*STATED GOAL*:
Find the line that contains "a.build('front_lettering', fp, y=Y0, local=False)['label']". Repeat that line and all lines following it, exactly, through the end of the listing below.

* start INFORMATION PROVIDED *

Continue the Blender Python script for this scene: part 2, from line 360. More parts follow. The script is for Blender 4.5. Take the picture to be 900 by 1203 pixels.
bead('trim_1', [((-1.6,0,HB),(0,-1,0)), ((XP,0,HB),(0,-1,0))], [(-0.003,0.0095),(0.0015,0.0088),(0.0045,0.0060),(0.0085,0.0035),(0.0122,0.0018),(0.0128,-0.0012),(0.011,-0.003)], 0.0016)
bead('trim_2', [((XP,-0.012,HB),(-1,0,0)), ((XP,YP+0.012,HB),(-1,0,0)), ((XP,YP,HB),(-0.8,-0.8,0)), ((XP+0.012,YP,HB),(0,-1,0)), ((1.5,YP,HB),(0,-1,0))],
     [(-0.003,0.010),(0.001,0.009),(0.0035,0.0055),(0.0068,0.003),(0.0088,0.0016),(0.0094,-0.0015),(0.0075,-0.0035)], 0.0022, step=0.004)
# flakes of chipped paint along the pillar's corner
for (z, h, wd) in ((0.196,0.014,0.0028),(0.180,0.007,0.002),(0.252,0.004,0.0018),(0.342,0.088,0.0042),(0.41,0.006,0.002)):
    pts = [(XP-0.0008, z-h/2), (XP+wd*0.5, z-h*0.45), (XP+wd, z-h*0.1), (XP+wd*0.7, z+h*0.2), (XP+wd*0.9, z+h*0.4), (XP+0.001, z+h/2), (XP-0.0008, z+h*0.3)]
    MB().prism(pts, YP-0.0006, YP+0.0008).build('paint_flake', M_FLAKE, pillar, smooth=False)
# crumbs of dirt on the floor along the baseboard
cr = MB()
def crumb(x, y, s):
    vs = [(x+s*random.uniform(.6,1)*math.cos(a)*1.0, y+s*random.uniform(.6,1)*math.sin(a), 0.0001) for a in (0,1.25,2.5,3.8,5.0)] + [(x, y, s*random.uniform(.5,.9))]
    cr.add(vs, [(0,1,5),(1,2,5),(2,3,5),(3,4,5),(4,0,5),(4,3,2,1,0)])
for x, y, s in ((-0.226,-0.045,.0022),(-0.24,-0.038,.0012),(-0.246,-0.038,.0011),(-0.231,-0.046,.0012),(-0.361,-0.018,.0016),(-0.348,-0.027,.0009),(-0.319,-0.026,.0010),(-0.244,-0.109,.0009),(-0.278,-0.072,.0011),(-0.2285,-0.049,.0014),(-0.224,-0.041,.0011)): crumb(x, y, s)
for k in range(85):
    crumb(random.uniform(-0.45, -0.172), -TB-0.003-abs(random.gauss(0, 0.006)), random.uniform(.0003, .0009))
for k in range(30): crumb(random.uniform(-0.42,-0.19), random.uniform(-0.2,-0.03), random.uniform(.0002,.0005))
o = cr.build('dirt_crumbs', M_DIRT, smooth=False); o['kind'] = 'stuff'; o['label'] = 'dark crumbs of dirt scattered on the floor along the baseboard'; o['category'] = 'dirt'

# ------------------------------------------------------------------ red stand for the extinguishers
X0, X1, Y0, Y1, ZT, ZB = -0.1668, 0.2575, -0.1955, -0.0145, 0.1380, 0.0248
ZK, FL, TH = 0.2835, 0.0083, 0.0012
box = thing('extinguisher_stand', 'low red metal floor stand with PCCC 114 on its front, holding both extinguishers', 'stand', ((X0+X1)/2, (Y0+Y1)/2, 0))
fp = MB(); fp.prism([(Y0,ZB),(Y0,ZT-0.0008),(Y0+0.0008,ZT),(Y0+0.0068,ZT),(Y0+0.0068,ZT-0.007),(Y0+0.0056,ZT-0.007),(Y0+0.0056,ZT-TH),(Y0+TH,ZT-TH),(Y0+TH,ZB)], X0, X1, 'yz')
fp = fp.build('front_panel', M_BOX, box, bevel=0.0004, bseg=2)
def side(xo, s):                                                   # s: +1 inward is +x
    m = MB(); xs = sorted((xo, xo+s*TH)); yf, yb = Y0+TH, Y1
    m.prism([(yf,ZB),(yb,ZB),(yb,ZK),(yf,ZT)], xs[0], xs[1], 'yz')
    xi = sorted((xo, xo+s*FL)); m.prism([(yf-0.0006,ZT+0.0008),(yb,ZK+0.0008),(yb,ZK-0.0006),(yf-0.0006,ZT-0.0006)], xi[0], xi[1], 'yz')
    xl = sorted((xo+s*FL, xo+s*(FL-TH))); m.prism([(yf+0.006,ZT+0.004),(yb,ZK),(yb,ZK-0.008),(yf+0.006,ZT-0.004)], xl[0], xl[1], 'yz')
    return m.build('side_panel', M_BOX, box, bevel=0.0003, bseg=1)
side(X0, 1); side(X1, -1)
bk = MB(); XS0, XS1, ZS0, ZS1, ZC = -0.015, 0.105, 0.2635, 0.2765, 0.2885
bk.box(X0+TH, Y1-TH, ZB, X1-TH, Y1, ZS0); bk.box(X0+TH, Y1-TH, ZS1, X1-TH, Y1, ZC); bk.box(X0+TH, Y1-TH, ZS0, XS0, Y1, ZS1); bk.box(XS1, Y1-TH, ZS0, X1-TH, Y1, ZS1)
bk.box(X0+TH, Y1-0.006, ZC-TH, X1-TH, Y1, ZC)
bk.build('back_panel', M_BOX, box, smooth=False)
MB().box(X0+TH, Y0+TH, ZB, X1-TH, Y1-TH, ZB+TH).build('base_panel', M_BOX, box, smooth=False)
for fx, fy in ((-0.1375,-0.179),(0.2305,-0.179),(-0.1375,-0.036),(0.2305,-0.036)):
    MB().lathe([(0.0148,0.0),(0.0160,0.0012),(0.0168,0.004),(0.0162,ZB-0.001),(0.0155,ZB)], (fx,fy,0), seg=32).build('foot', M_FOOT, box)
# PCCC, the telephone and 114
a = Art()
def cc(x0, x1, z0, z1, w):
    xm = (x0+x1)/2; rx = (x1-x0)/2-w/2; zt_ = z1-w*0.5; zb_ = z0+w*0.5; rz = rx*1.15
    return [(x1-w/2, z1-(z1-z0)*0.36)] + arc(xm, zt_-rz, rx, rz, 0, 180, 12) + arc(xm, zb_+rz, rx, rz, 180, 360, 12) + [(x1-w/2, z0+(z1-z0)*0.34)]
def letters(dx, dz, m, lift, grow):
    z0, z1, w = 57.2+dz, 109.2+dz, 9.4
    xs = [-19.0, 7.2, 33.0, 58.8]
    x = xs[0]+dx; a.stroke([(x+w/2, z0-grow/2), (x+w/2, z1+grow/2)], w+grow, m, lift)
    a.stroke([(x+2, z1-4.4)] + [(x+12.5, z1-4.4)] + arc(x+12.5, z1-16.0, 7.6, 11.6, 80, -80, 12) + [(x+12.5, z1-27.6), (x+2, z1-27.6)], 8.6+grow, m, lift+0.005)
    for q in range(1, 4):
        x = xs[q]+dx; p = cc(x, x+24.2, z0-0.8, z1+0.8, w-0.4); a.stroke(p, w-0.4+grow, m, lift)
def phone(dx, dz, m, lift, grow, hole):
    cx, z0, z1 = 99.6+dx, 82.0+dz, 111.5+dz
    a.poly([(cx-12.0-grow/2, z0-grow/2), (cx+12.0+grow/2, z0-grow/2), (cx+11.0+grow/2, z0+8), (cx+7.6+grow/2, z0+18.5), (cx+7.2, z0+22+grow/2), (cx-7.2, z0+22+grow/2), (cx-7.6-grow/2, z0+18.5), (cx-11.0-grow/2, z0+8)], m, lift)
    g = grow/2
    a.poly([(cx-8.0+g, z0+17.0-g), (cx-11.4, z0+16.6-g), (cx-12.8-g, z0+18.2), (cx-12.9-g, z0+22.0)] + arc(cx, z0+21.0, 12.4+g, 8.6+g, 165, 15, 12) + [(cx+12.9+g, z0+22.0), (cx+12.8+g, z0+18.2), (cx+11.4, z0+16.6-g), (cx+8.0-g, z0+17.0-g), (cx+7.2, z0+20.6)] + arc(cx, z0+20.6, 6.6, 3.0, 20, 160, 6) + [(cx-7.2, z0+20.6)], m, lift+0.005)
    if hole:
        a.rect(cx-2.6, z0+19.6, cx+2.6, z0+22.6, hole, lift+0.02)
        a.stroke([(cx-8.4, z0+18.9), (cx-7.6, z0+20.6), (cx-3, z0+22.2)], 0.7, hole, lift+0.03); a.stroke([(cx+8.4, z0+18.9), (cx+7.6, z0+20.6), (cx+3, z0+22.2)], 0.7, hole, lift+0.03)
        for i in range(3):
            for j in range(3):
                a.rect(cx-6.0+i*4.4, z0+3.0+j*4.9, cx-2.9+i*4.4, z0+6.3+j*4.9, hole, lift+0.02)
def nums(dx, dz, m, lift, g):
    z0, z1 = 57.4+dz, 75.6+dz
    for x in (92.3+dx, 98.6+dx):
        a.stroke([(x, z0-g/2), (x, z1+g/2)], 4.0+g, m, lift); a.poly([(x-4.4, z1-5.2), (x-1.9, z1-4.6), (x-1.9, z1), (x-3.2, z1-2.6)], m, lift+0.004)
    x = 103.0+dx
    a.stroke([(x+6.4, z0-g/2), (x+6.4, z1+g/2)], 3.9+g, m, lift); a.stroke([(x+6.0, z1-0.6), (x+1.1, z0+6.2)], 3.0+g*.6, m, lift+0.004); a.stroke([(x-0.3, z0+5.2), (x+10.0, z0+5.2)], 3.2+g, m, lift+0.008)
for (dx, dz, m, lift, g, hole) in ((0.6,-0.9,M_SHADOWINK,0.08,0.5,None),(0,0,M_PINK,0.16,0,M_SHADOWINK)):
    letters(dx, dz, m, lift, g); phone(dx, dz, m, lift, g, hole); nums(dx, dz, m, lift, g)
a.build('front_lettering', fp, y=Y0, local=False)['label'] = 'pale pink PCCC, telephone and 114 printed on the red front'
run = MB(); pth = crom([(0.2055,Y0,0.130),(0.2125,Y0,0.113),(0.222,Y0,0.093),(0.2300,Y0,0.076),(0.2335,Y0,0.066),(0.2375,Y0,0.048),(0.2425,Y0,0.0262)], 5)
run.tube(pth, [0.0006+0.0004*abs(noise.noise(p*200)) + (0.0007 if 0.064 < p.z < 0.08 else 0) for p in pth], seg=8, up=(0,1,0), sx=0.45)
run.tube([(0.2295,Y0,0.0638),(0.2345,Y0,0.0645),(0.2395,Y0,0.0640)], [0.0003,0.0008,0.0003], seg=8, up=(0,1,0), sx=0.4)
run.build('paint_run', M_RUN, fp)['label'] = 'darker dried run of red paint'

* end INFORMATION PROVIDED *

*SOLUTION FOR THIS TASK*:
a.build('front_lettering', fp, y=Y0, local=False)['label'] = 'pale pink PCCC, telephone and 114 printed on the red front'
run = MB(); pth = crom([(0.2055,Y0,0.130),(0.2125,Y0,0.113),(0.222,Y0,0.093),(0.2300,Y0,0.076),(0.2335,Y0,0.066),(0.2375,Y0,0.048),(0.2425,Y0,0.0262)], 5)
run.tube(pth, [0.0006+0.0004*abs(noise.noise(p*200)) + (0.0007 if 0.064 < p.z < 0.08 else 0) for p in pth], seg=8, up=(0,1,0), sx=0.45)
run.tube([(0.2295,Y0,0.0638),(0.2345,Y0,0.0645),(0.2395,Y0,0.0640)], [0.0003,0.0008,0.0003], seg=8, up=(0,1,0), sx=0.4)
run.build('paint_run', M_RUN, fp)['label'] = 'darker dried run of red paint'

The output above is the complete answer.